Winsted got its name from combining the Win from Winchester with the sted from Barkhamsted. The Village of Winsted, Minnesota was named for Winsted by Winsted native Eli Lewis on July 30, 1857. Camp Wabigoon got its name from Wabigoon Lake, in northwestern Ontario, Canada. Wabigoon comes from the Ojibwe "waabigon" -- marigold, or "waabi-miigwan" -- white feather. 

(Joe Brandstein, one of Phil's brothers, liked to fish and probably fished at Wabigoon Lake. The Wabigoon River flows into the lake.)

While we traveled to places like Tanglewood and to intercamp games by bus, we traveled to town by taxi, Riiska's taxis. 

It might have been the summer of 1953, waiting for a taxi to take us back to camp that the dispatcher pointed to the stream about 20 feet below the taxis shack, running alongside the narrow Main Street , and told us:  "You see that trickle" -- seemingly ironically named the Mad River -- "well it flooded the town in 1938." 

We were impressed, having no clue that we would see the wreckage, in two years, caused by an even angrier Mad River.

In August 1955, a few days before we were to perform The King and I as the "Big Show,"  the rains of Hurricane Carol washed over the area.  The rains stopped shortly before the curtain rose on that "Big Show,"  Saturday evening, August 13, 1955. 

The next day, the skies were clear and we had the Wahanda circus in the afternoon, followed by the Color War break. That was on the 14th. Color War continued through Wednesday, the 17th. 

That night, just as Color War was ending with the competitive Sing, it began to rain again, this time the rain came from Hurricane Diana. It rained all that night and throughout that Thursday, the 18th. 

The skies cleared the morning of Friday, the 19th, and as we made our beds and cleaned our bunks after breakfast, we heard newscasts mentioning our town of Winsted. 

Winsted: on national news!  And so we learned that the night of the 18th-19th, that "trickle" pointed out to us two years before -- the aptly name Mad River -- had flooded, coursing down Main Street, turning the narrow street into a canyon, knocking down some buildings, twisting around others.

And eight lives were lost, including Manny LeShay, the proprietor of the United Cigar Store on Main at Elm, known to most of us at Wabigoon and Wahanda. He had been caught in the floodwaters, along with seven other people in Winsted.  The eight names are on a memorial stone in the center of town (See image above.)   

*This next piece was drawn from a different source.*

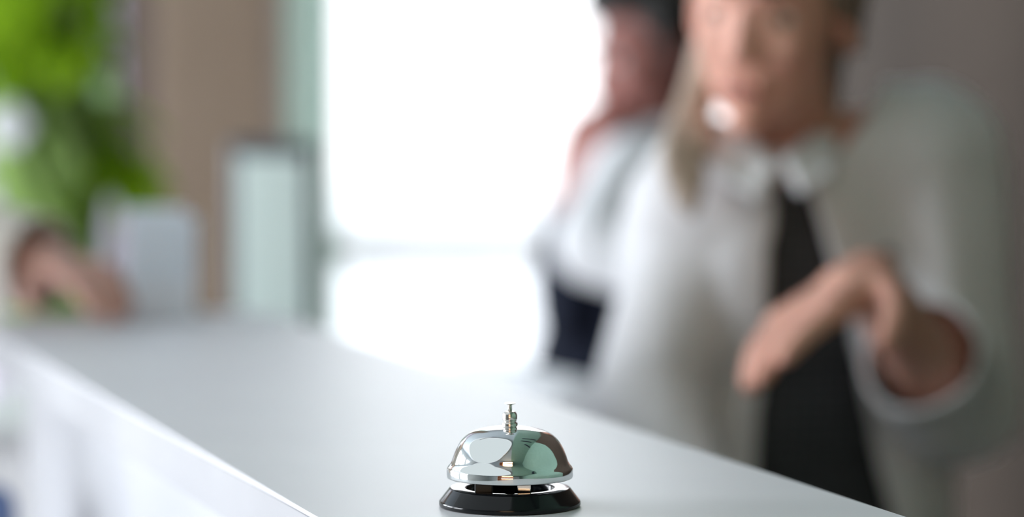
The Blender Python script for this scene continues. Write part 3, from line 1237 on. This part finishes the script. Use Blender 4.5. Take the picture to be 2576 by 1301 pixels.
garment('waistcoat', bm, 0.006, lambda c: (c - J['shL']).length < 0.11 or (c - J['shR']).length < 0.11 or (c - nk).length < 0.11 or c.z < pvm.z - 0.02,
        0.004, M_navy, mroot, 6)
bm = bmesh.new()
hips(bm, J, fm, (0.165, 0.122, 0.12))
leg_parts(bm, J, 0.022)
garment('trousers', bm, 0.007, lambda c: c.z < 0.07 or c.z > pvm.z + 0.07, 0.003, M_navy, mroot, 6)
shoes(J, fm, M_shoe, mroot)

# ---- guest beyond the frame's edge, forearm and hand resting on the end of the counter
J = {}
fg = Vector((0.75, -0.66, 0)).normalized()
J['neck'] = Vector((-0.93, 1.52, 1.44))
J['shL'] = Vector((-0.80, 1.62, 1.38))
J['shR'] = Vector((-1.05, 1.36, 1.38))
J['pelvis'] = Vector((-0.98, 1.54, 0.94))
J['elL'] = at(-330, 600, 3.34)
J['wrL'] = at(120, 715, 3.19)
J['wrL'].z = ZT + 0.058
J['elR'] = Vector((-0.99, 1.12, 1.13))
J['wrR'] = Vector((-0.80, 1.00, 1.11))
stance(J, fg)
hc = Vector((-0.91, 1.50, 1.615))
Hg = head_matrix(Vector((0.8, -0.55, -0.1)))
groot = thing('person', 'person in a cream sweater at the frame edge, hand resting on the counter end', 'person', (J['pelvis'].x, J['pelvis'].y, 0))
M_sking = skin('light_skin', (0.55, 0.31, 0.25), (0.62, 0.36, 0.29))
bm = bmesh.new()
head_parts(bm, hc, Hg, 0.95, J['neck'], 0.048)
torso_parts(bm, J)
arm(bm, J['shL'], J['elL'], J['wrL'])
arm(bm, J['shR'], J['elR'], J['wrR'])
hd = at(300, 775, 3.06)
hd.z = ZT + 0.048
hand_parts(bm, J['wrL'], hd - J['wrL'], Vector((0, 0.15, -1)), thumb_side=1, curls=(0.30, 0.34, 0.38, 0.42), sc=0.95)
hand_parts(bm, J['wrR'], Vector((0.8, -0.2, -0.35)), Vector((-0.2, 0.1, -1)), 0.95, -1)
leg_parts(bm, J)
for sd in 'LR':
    foot(bm, J['ank' + sd], fg)
gbody = link_mesh('body', fuse('body', bm, 0.0045, 4), M_sking, groot)
eyes_and_lips(hc, Hg, gbody, (0.08, 0.05, 0.03))
bm = bmesh.new()
ell(bm, hc + Hg @ Vector((0, -0.030, 0.050)), (0.086, 0.096, 0.082), Hg)
cap(bm, hc + Hg @ Vector((0, -0.07, 0.0)), 0.062, hc + Hg @ Vector((0, -0.075, -0.14)), 0.055)
link_mesh('hair', fuse('hair', bm, 0.006, 3), M_hair, groot)
M_cream = noisy('cream_knit', (0.76, 0.71, 0.65), (0.82, 0.78, 0.72), 50, rough=0.95, bump=0.4, spec=0.2)
bm = bmesh.new()
torso_parts(bm, J, 0.020)
hips(bm, J, fg, (0.182, 0.142, 0.16))
cG, dG = J['elL'].lerp(J['wrL'], 0.95), (J['wrL'] - J['elL']).normalized()
cH, dH = J['elR'].lerp(J['wrR'], 0.88), (J['wrR'] - J['elR']).normalized()
arm(bm, J['shL'], J['elL'], J['elL'].lerp(J['wrL'], 1.0), 0.018, (0.055, 0.044, 0.042, 0.036))
arm(bm, J['shR'], J['elR'], J['elR'].lerp(J['wrR'], 0.95), 0.016, (0.055, 0.044, 0.042, 0.036))
nkg = J['neck']
pvg = J['pelvis']
garment('sweater', bm, 0.006, lambda c: ((c - cG).dot(dG) > 0 and (c - cG).length < 0.08) or ((c - cH).dot(dH) > 0 and (c - cH).length < 0.065)
        or (c - nkg - Vector((0, 0, 0.02))).length < 0.08 or c.z < pvg.z - 0.06, 0.004, M_cream, groot, 8, ripple=0.005)
bm = bmesh.new()
hips(bm, J, fg, (0.158, 0.118, 0.12))
leg_parts(bm, J, 0.020)
garment('trousers', bm, 0.007, lambda c: c.z < 0.07 or c.z > pvg.z + 0.07, 0.003, principled('grey_trousers', (0.2, 0.2, 0.22), 0.9), groot, 6)
shoes(J, fg, M_shoe, groot)

# blue bag hanging from the guest's other hand
M_bag = noisy('blue_canvas', (0.10, 0.16, 0.34), (0.13, 0.20, 0.40), 40, rough=0.8)
hx = J['wrR'] + Vector((0.8, -0.2, -0.35)).normalized() * 0.09
bgp = Vector((-0.60, 1.0, 0.72))
bag = thing('tote_bag', 'blue bag hanging beside the front of the counter', 'bag', bgp)
bm = bmesh.new()
box(bm, bgp + Vector((0, 0, 0.125)), (0.25, 0.10, 0.25), None, bevel=0.02, seg=3)
obj('pouch', bm, M_bag, bag, True)
for s in (-1, 1):
    bm = bmesh.new()
    tube(bm, [bgp + Vector((-0.09, s * 0.035, 0.24)), Vector((hx.x - 0.03, hx.y + s * 0.012, hx.z - 0.10)), Vector((hx.x, hx.y + s * 0.004, hx.z - 0.025)),
              Vector((hx.x + 0.03, hx.y + s * 0.012, hx.z - 0.10)), bgp + Vector((0.09, s * 0.035, 0.24))], 0.006)
    obj('handle', bm, M_bag, bag, True)

# ------------------------------------------------------------------ lit shelves behind the photographer, mirrored in the bell
M_shelf = noisy('warm_wood', (0.30, 0.13, 0.07), (0.38, 0.18, 0.10), 8, rough=0.5)
M_strip = emit_mat('warm_strip_light', (1.0, 0.74, 0.46), 5.0)
sh = thing('display_shelf', 'wooden shelf unit with warm light strips, mirrored in the silver bell', 'shelf', (-0.36, -2.6, 0))
SX0, SX1, SY0, SY1, SH = -1.0, 0.28, -2.75, -2.45, 2.75
bm = bmesh.new()
abox(bm, (SX0, SY0 - 0.04, 0.0), (SX1, SY0, SH))
obj('back_panel', bm, M_shelf, sh)
for x in (SX0, SX1 - 0.03):
    bm = bmesh.new()
    abox(bm, (x, SY0, 0), (x + 0.03, SY1, SH))
    obj('side_panel', bm, M_shelf, sh)
for z in (0.5, 1.15, 1.65, 2.15, 2.72):
    bm = bmesh.new()
    abox(bm, (SX0 + 0.03, SY0, z), (SX1 - 0.03, SY1, z + 0.03))
    s_ = obj('shelf', bm, M_shelf, sh)
    bm = bmesh.new()
    abox(bm, (SX0 + 0.35, SY1 - 0.05, z - 0.10), (SX1 - 0.05, SY1, z - 0.002))
    obj('light_strip', bm, M_strip, s_)

# large glowing ceiling disc, mirrored in the bell
M_diff = emit_mat('lamp_diffuser', (0.88, 0.97, 1.0), 0.62)
lc = (-1.85, -0.35, ZC)
cl_ = thing('ceiling_light', 'large round glowing ceiling light mirrored in the silver bell', 'ceiling light', lc)
bm = bmesh.new()
lathe(bm, [(1.90, 0), (1.94, 0), (1.94, -0.06), (1.90, -0.06), (1.90, 0)], lc, 96)
obj('ring', bm, M_white, cl_, True)
bm = bmesh.new()
lathe(bm, [(0, -0.035), (1.898, -0.035), (1.898, -0.05), (0, -0.05)], lc, 96)
obj('diffuser', bm, M_diff, cl_)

The Flood of 1955 proved even more deadly and damaging than that storm of 1938. After the wreckage had been cleared from Main Street, all remaining buildings on the Mad River side of Main Street were torn down, and the street widened, with the effect that the multi-lane highway that replaced narrow Main Street became an invitation for motorists to drive through town, rather than stop for in-town shopping. 

It's been some 15 years since I last was in Winsted. My last visit, there were not a few empty stores in town.

We left camp for New York on schedule, August 26, 1955, but before we returned home, the seniors at Wabigoon walked down Spencer Road (perhaps a two-mile walk) to see for ourselves the devastation Winsted suffered by the two-fisted hammering of Hurricanes Carol and Diane. 

No, there were no Riiska's cabs to take us to town, or back up Spencer Road that last Sunday of camp, 1955.  The image of the devastation has remained in my mind's eye these 65 years. Also in mind's eye is the aurora borealis I recall seeing one camp summer night. (Wabigoon was located on top of Smith Hill, where Smith Road met Spencer Road.)  More frequently -- that is every night but a cloudy night, the sky above Wabigoon displayed a stellar panorama, featuring the Milky Way, the Big Dipper, the North Star, and Orion among the constellations. 

What a heavenly bunk cover we had above the Wabigoon campus.  And what bright nights, when the full moon glowed above the camps (lighting the way for sneakouts, but that's another story.)

A person sidelight. My mother, Anna Zukerman, with other parents, stayed as a guest at camp, that week that began with Color War and ended with The Flood. My father had planned to drive up to camp that Friday night, August 19.  A great many roads had been washed away, bridges too had become impassable, but somehow, going from one back road to another, he made it to camp, very early on the morning of the 20th.  That was an amazing feat for anyone and I never did learn how he quite managed to make it to camp, but Sol Zukerman accomplished the treacherous trip and I remain proud of him for that journey, worthy of a highly-professional driver.  It was several days later that the National Guard constructed Bailey bridges, where washed out bridges once stood (including making it possible for us to get through Torrington, CT and home to New York City).